→ **WRITTEN EXERCISE**: Transcribe all the entries word for word, skipping the pictures.
++++++++++++++++++++
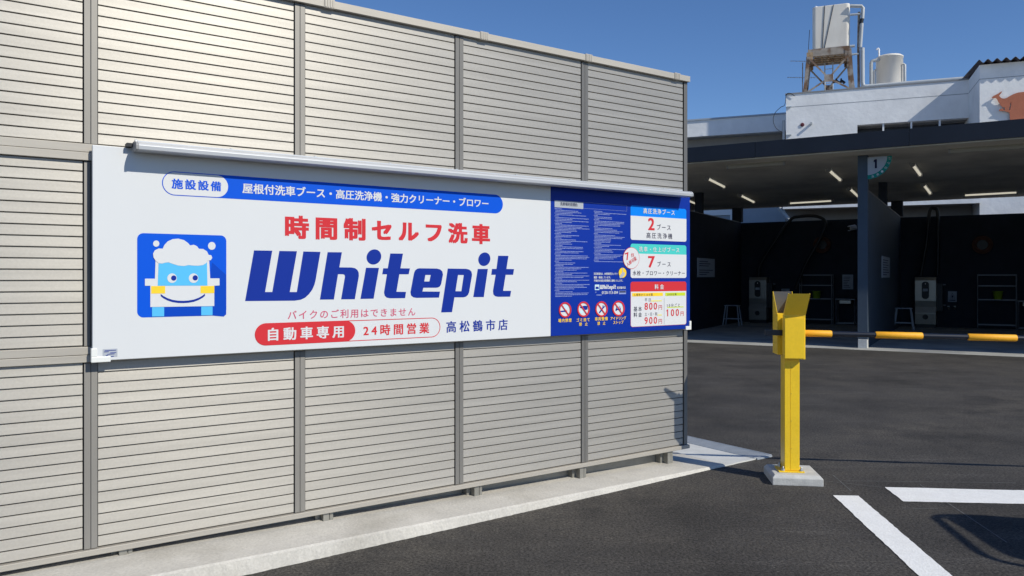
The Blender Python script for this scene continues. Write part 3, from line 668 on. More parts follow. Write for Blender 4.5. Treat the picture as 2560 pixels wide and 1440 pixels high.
# ceiling lights
def ceil(px, py):
    n = (D * .0293 + UP); n.normalize(); return onplane(px, py, bw(0, -.2, 4.055), n)
lights = [((1768, 446), (1810, 467), 1, 'tube ceiling light nearest the fence, lit, running front to back', ),
          ((1850, 488), (1884, 505), 1, 'small lit tube ceiling light above the left stool at the back'),
          ((2071, 425), (2100, 450), 1, 'lit tube ceiling light just left of the numbered pillar'),
          ((2123, 471), (2148, 494), 1, 'lit tube ceiling light half hidden behind the pillar'),
          ((2281, 411), (2300, 437), 1, 'lit tube ceiling light right of the number one sign'),
          ((2308, 461), (2325, 483), 1, 'rearmost short lit tube light right of the pillar'),
          ((1716, 500), (1744, 511), 1, 'lit tube ceiling light partly cut by the sign corner'),
          ((1976, 508), (2079, 502), 1, 'lit tube light along the rear edge left of the pillar'),
          ((2413, 488), (2541, 481), 1, 'lit tube light along the rear edge right of the pillar'),
          ((1822, 417), (1958, 407), 0, 'unlit tube light along the front edge left of the pillar'),
          ((2377, 377), (2600, 362), 0, 'unlit tube light along the front edge right of the pillar')]
for p0, p1, on, lab in lights:
    p, q = ceil(*p0), ceil(*p1); d = (q - p).normalized()
    th = thing('ceiling_light', lab, 'ceiling light', (p + q) / 2, 'tube lights under the canopy')
    r_ = .028
    b = MB(); b.bar(p + UP * .026, q + UP * .026, .11, .022); b.build('mount', M['white_plastic'] if on else M['tube_off'], th)
    b = MB(); b.tube([p + d * .0, q], r_ if on else .06, 14); b.build('tube', M['tube'] if on else M['tube_off'], th)
    b = MB()
    for c_, e_ in ((p, -d), (q, d)): b.lathe(c_ + e_ * .001, [(.06, 0), (.06, .04)], 14, e_)
    b.build('cap', M['alu_end'], th)
# number flag on the pillar
tf = .29; sc_, zc_ = bsz(2167.5, 386, tf); zc_ = 4.02
R0 = .46; R1 = .375
nf = thing('number_sign', 'quarter round white sign reading 1 with a green rim on the pillar top', 'number sign', bw(sc_, tf, zc_))
def q_arc(r0, r1, a0=-90, a1=0, n=24):
    out = [(r1 * math.cos(math.radians(a0 + (a1 - a0) * k / n)), r1 * math.sin(math.radians(a0 + (a1 - a0) * k / n))) for k in range(n + 1)]
    if r0 > 0: out += [(r0 * math.cos(math.radians(a1 + (a0 - a1) * k / n)), r0 * math.sin(math.radians(a1 + (a0 - a1) * k / n))) for k in range(n + 1)]
    else: out.append((0, 0))
    return out
def bflat(loops, t, th, name, m, par, s0, z0):
    b = MB()
    for lp in loops: b.prism([bw(s0 + x, t, z0 + z) for x, z in lp], D * th)
    return b.build(name, m, par)
bflat([q_arc(0, R1 - .001)], tf, .02, 'plate', M['poster'], nf, sc_ + .012, zc_)
bflat([q_arc(R1, R0)], tf, .02, 'rim', M['rim_green'], nf, sc_ + .012, zc_)
def btext(s_, t, sx, z, wd, ht, m, par, bold, rot=0.0):
    vs, fs = text2d(s_, wd, ht, bold); c, n_ = math.cos(rot), math.sin(rot)
    b = MB(); b.add([bw(sx + p.x * c - p.y * n_, t - p.z, z + p.x * n_ + p.y * c) for p in vs], fs); return b.build('lettering', m, par)
btext('1', tf - .003, sc_ + .15, zc_ - .24, .085, .19, M['dark'], nf, .075)
for k, ch in enumerate('洗車・仕上げ'):
    a = math.radians(-80 + k * 14.0); rm = R0 - .016
    btext(ch, tf - .003, sc_ + .012 + rm * math.cos(a) - .0 * k, zc_ + rm * math.sin(a), .05, .05, M['white'], nf, .01, a + math.pi / 2)
# equipment standing in the bays ------------------------------------------------
def floor_at(px, t=8.45): return bw(bsz(px, HY, t)[0], t, .004)
def make_stool(base, lab):
    t = thing('stool', lab, 'stool', base, 'white work stools in the bays')
    f = lambda a, c, z: V(base) + E * a + D * c + UP * z
    b = MB(); b.box(f, -.22, .22, -.14, .14, .60, .625); b.build('seat', M['stool_white'], t, .006)
    for sx in (-1, 1):
        for sy in (-1, 1):
            b = MB(); b.bar(f(sx * .25, sy * .17, 0), f(sx * .18, sy * .11, .6), .03, .03); b.build('leg', M['stool_white'], t)
    b = MB(); b.bar(f(-.225, -.153, .2), f(.225, -.153, .2), .02, .02); b.bar(f(-.225, .153, .2), f(.225, .153, .2), .02, .02); b.build('stretcher', M['stool_white'], t); return t
def low(px, py): p = ground(px, py, .004); return p + D * .17
make_stool(low(1827, 813.5), 'white metal stool left of the left washing machine')
make_stool(low(2258, 825.5), 'white metal stool left of the right washing machine')
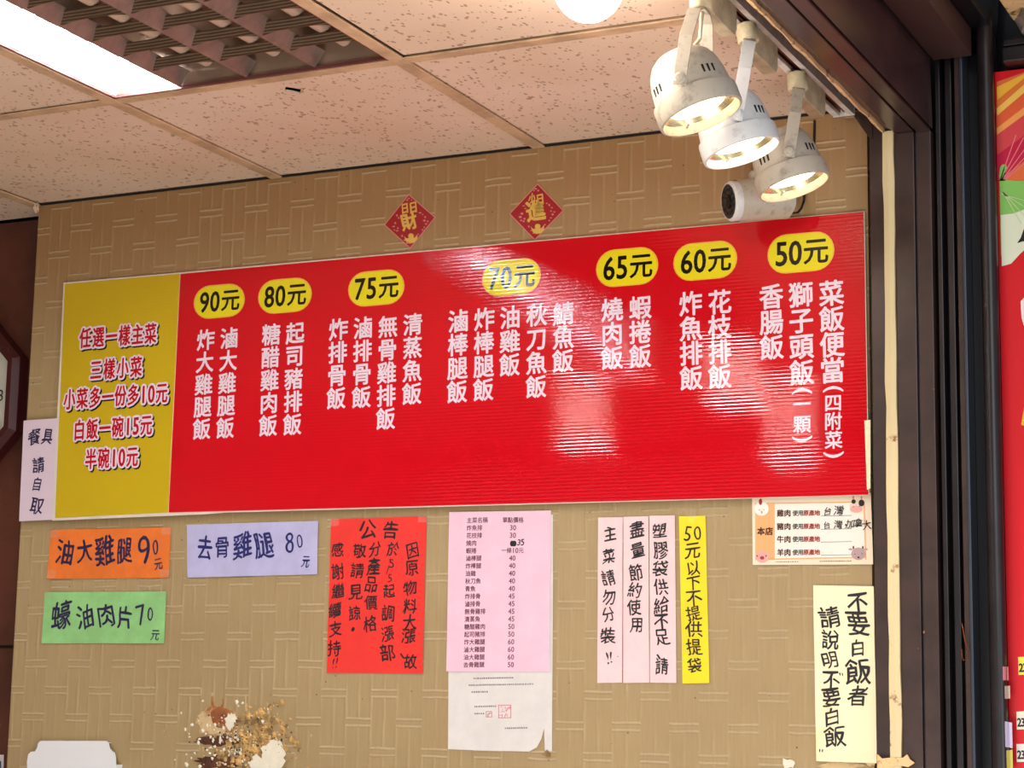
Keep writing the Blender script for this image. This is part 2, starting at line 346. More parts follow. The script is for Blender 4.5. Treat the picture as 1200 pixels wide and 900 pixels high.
def flatsurf(Y): return lambda X, Z: Y
def add_char(mb, ch, px, py, hpx, surf, wr=1.0, rot=0.0, hand=0.0, bold=0.0, dz=0.0006, dirs=8, shear=0.0, rnd=random):
    if ch not in G: return
    GG = GT if hand > 0.015 else G
    Y0 = surf(0, 0) if not hasattr(surf, 'Y') else surf.Y
    p = surf.hit(px, py) if hasattr(surf, 'hit') else onY(px, py, Y0); s = (onY(px, py-0.5, Y0)-onY(px, py+0.5, Y0)).length*hpx
    vs, fs = GG[ch]
    a1, a2, a3, a4 = [rnd.uniform(0, 6.28) for _ in range(4)]
    if hand: rot += rnd.uniform(-0.10, 0.10)*(hand/0.03); shear += rnd.uniform(-0.2, 0.16); wr *= rnd.uniform(.93, 1.05); s *= rnd.uniform(.92, 1.08)
    co, si = math.cos(rot), math.sin(rot)
    pts = []
    for x, y in vs:
        if hand:
            x2 = x+hand*math.sin(5.5*y+a1)+hand*0.7*math.sin(9*x+a2); y2 = y+hand*math.sin(5*x+a3)+hand*0.7*math.sin(10*y+a4)+0.06*x
            x, y = x2, y2
        x += shear*y
        x *= wr
        pts.append((x*co-y*si, x*si+y*co))
    offs = [(0, 0)]
    if bold: offs += [(bold*math.cos(2*math.pi*k/dirs), bold*math.sin(2*math.pi*k/dirs)) for k in range(dirs)]
    for i, (ox, oy) in enumerate(offs):
        out = []
        for x, y in pts:
            X = p.x+(x+ox)*s; Z = p.z+(y+oy)*s
            out.append((X, surf(X, Z)-dz-i*0.000012, Z))
        mb.add(out, fs)

def line_text(parent, text, x0, y0, x1, y1, h, surf, m, name='lettering', **kw):
    """characters at evenly spaced centres from the first to the last"""
    mb = MB(); n = len(text)
    for i, ch in enumerate(text):
        t = i/(n-1) if n > 1 else 0
        if ch == ' ': continue
        add_char(mb, ch, x0+(x1-x0)*t, y0+(y1-y0)*t, h, surf, **kw)
    return obj(name, mb, m, parent, recalc=False)
def list_text(parent, items, org, sc, h, surf, m, **kw):
    mb = MB()
    for it in items:
        ch, zx, zy = it[:3]; hh = it[3] if len(it) > 3 else h
        add_char(mb, ch, org[0]+zx/sc, org[1]+zy/sc, hh, surf, **kw)
    return obj('lettering', mb, m, parent, recalc=False)

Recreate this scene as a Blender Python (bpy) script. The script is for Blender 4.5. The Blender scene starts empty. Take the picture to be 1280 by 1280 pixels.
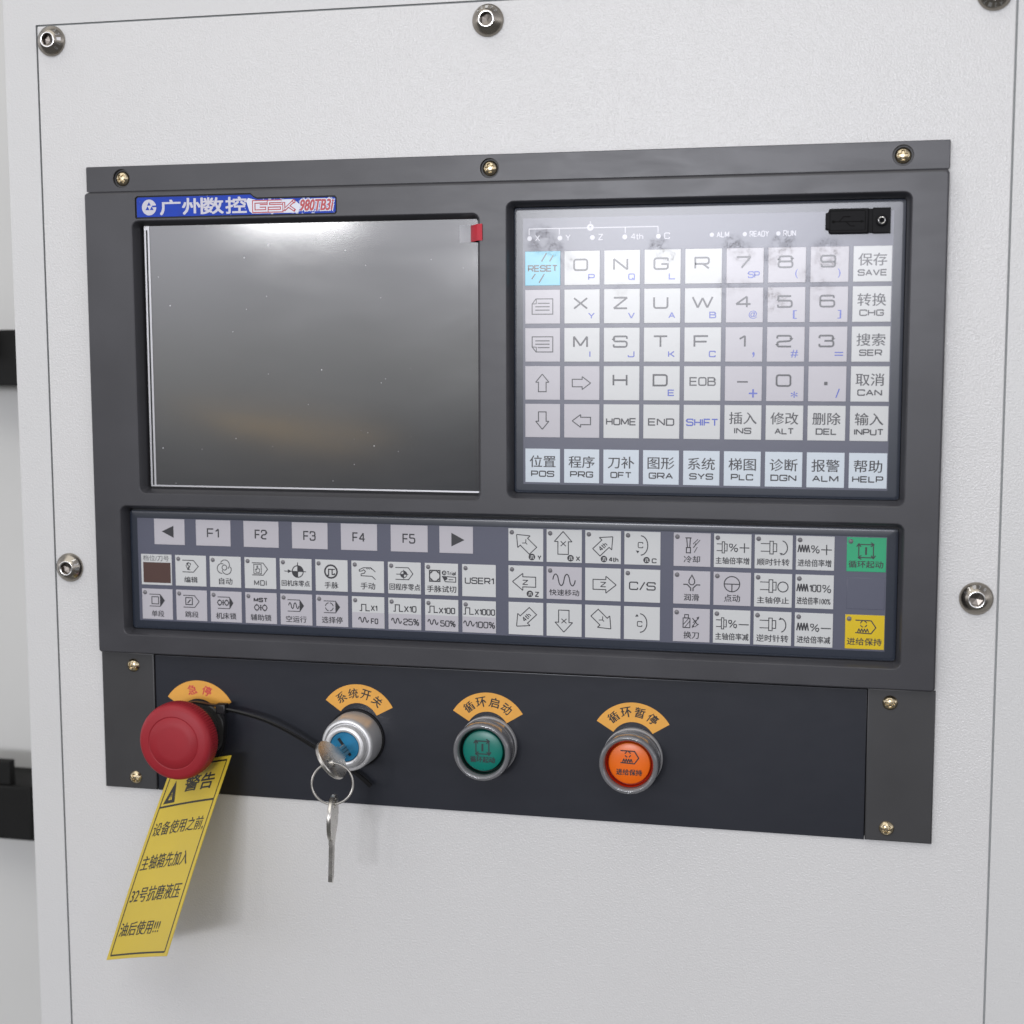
++++++++++++++++++++
→ **CORRECT RESPONSE**:
The Blender Python script for this scene continues. Write part 3, from line 668 on. More parts follow. Write for Blender 4.5. Treat the picture as 2560 pixels wide and 1440 pixels high.
# ceiling lights
def ceil(px, py):
    n = (D * .0293 + UP); n.normalize(); return onplane(px, py, bw(0, -.2, 4.055), n)
lights = [((1768, 446), (1810, 467), 1, 'tube ceiling light nearest the fence, lit, running front to back', ),
          ((1850, 488), (1884, 505), 1, 'small lit tube ceiling light above the left stool at the back'),
          ((2071, 425), (2100, 450), 1, 'lit tube ceiling light just left of the numbered pillar'),
          ((2123, 471), (2148, 494), 1, 'lit tube ceiling light half hidden behind the pillar'),
          ((2281, 411), (2300, 437), 1, 'lit tube ceiling light right of the number one sign'),
          ((2308, 461), (2325, 483), 1, 'rearmost short lit tube light right of the pillar'),
          ((1716, 500), (1744, 511), 1, 'lit tube ceiling light partly cut by the sign corner'),
          ((1976, 508), (2079, 502), 1, 'lit tube light along the rear edge left of the pillar'),
          ((2413, 488), (2541, 481), 1, 'lit tube light along the rear edge right of the pillar'),
          ((1822, 417), (1958, 407), 0, 'unlit tube light along the front edge left of the pillar'),
          ((2377, 377), (2600, 362), 0, 'unlit tube light along the front edge right of the pillar')]
for p0, p1, on, lab in lights:
    p, q = ceil(*p0), ceil(*p1); d = (q - p).normalized()
    th = thing('ceiling_light', lab, 'ceiling light', (p + q) / 2, 'tube lights under the canopy')
    r_ = .028
    b = MB(); b.bar(p + UP * .026, q + UP * .026, .11, .022); b.build('mount', M['white_plastic'] if on else M['tube_off'], th)
    b = MB(); b.tube([p + d * .0, q], r_ if on else .06, 14); b.build('tube', M['tube'] if on else M['tube_off'], th)
    b = MB()
    for c_, e_ in ((p, -d), (q, d)): b.lathe(c_ + e_ * .001, [(.06, 0), (.06, .04)], 14, e_)
    b.build('cap', M['alu_end'], th)
# number flag on the pillar
tf = .29; sc_, zc_ = bsz(2167.5, 386, tf); zc_ = 4.02
R0 = .46; R1 = .375
nf = thing('number_sign', 'quarter round white sign reading 1 with a green rim on the pillar top', 'number sign', bw(sc_, tf, zc_))
def q_arc(r0, r1, a0=-90, a1=0, n=24):
    out = [(r1 * math.cos(math.radians(a0 + (a1 - a0) * k / n)), r1 * math.sin(math.radians(a0 + (a1 - a0) * k / n))) for k in range(n + 1)]
    if r0 > 0: out += [(r0 * math.cos(math.radians(a1 + (a0 - a1) * k / n)), r0 * math.sin(math.radians(a1 + (a0 - a1) * k / n))) for k in range(n + 1)]
    else: out.append((0, 0))
    return out
def bflat(loops, t, th, name, m, par, s0, z0):
    b = MB()
    for lp in loops: b.prism([bw(s0 + x, t, z0 + z) for x, z in lp], D * th)
    return b.build(name, m, par)
bflat([q_arc(0, R1 - .001)], tf, .02, 'plate', M['poster'], nf, sc_ + .012, zc_)
bflat([q_arc(R1, R0)], tf, .02, 'rim', M['rim_green'], nf, sc_ + .012, zc_)
def btext(s_, t, sx, z, wd, ht, m, par, bold, rot=0.0):
    vs, fs = text2d(s_, wd, ht, bold); c, n_ = math.cos(rot), math.sin(rot)
    b = MB(); b.add([bw(sx + p.x * c - p.y * n_, t - p.z, z + p.x * n_ + p.y * c) for p in vs], fs); return b.build('lettering', m, par)
btext('1', tf - .003, sc_ + .15, zc_ - .24, .085, .19, M['dark'], nf, .075)
for k, ch in enumerate('洗車・仕上げ'):
    a = math.radians(-80 + k * 14.0); rm = R0 - .016
    btext(ch, tf - .003, sc_ + .012 + rm * math.cos(a) - .0 * k, zc_ + rm * math.sin(a), .05, .05, M['white'], nf, .01, a + math.pi / 2)
# equipment standing in the bays ------------------------------------------------
def floor_at(px, t=8.45): return bw(bsz(px, HY, t)[0], t, .004)
def make_stool(base, lab):
    t = thing('stool', lab, 'stool', base, 'white work stools in the bays')
    f = lambda a, c, z: V(base) + E * a + D * c + UP * z
    b = MB(); b.box(f, -.22, .22, -.14, .14, .60, .625); b.build('seat', M['stool_white'], t, .006)
    for sx in (-1, 1):
        for sy in (-1, 1):
            b = MB(); b.bar(f(sx * .25, sy * .17, 0), f(sx * .18, sy * .11, .6), .03, .03); b.build('leg', M['stool_white'], t)
    b = MB(); b.bar(f(-.225, -.153, .2), f(.225, -.153, .2), .02, .02); b.bar(f(-.225, .153, .2), f(.225, .153, .2), .02, .02); b.build('stretcher', M['stool_white'], t); return t
def low(px, py): p = ground(px, py, .004); return p + D * .17
make_stool(low(1827, 813.5), 'white metal stool left of the left washing machine')
make_stool(low(2258, 825.5), 'white metal stool left of the right washing machine')
Keep writing the Blender script for this image. This is part 2, starting at line 346. More parts follow. The script is for Blender 4.5. Treat the picture as 1200 pixels wide and 900 pixels high.
def flatsurf(Y): return lambda X, Z: Y
def add_char(mb, ch, px, py, hpx, surf, wr=1.0, rot=0.0, hand=0.0, bold=0.0, dz=0.0006, dirs=8, shear=0.0, rnd=random):
    if ch not in G: return
    GG = GT if hand > 0.015 else G
    Y0 = surf(0, 0) if not hasattr(surf, 'Y') else surf.Y
    p = surf.hit(px, py) if hasattr(surf, 'hit') else onY(px, py, Y0); s = (onY(px, py-0.5, Y0)-onY(px, py+0.5, Y0)).length*hpx
    vs, fs = GG[ch]
    a1, a2, a3, a4 = [rnd.uniform(0, 6.28) for _ in range(4)]
    if hand: rot += rnd.uniform(-0.10, 0.10)*(hand/0.03); shear += rnd.uniform(-0.2, 0.16); wr *= rnd.uniform(.93, 1.05); s *= rnd.uniform(.92, 1.08)
    co, si = math.cos(rot), math.sin(rot)
    pts = []
    for x, y in vs:
        if hand:
            x2 = x+hand*math.sin(5.5*y+a1)+hand*0.7*math.sin(9*x+a2); y2 = y+hand*math.sin(5*x+a3)+hand*0.7*math.sin(10*y+a4)+0.06*x
            x, y = x2, y2
        x += shear*y
        x *= wr
        pts.append((x*co-y*si, x*si+y*co))
    offs = [(0, 0)]
    if bold: offs += [(bold*math.cos(2*math.pi*k/dirs), bold*math.sin(2*math.pi*k/dirs)) for k in range(dirs)]
    for i, (ox, oy) in enumerate(offs):
        out = []
        for x, y in pts:
            X = p.x+(x+ox)*s; Z = p.z+(y+oy)*s
            out.append((X, surf(X, Z)-dz-i*0.000012, Z))
        mb.add(out, fs)

def line_text(parent, text, x0, y0, x1, y1, h, surf, m, name='lettering', **kw):
    """characters at evenly spaced centres from the first to the last"""
    mb = MB(); n = len(text)
    for i, ch in enumerate(text):
        t = i/(n-1) if n > 1 else 0
        if ch == ' ': continue
        add_char(mb, ch, x0+(x1-x0)*t, y0+(y1-y0)*t, h, surf, **kw)
    return obj(name, mb, m, parent, recalc=False)
def list_text(parent, items, org, sc, h, surf, m, **kw):
    mb = MB()
    for it in items:
        ch, zx, zy = it[:3]; hh = it[3] if len(it) > 3 else h
        add_char(mb, ch, org[0]+zx/sc, org[1]+zy/sc, hh, surf, **kw)
    return obj('lettering', mb, m, parent, recalc=False)

Recreate this scene as a Blender Python (bpy) script. The script is for Blender 4.5. The Blender scene starts empty. Take the picture to be 1280 by 1280 pixels.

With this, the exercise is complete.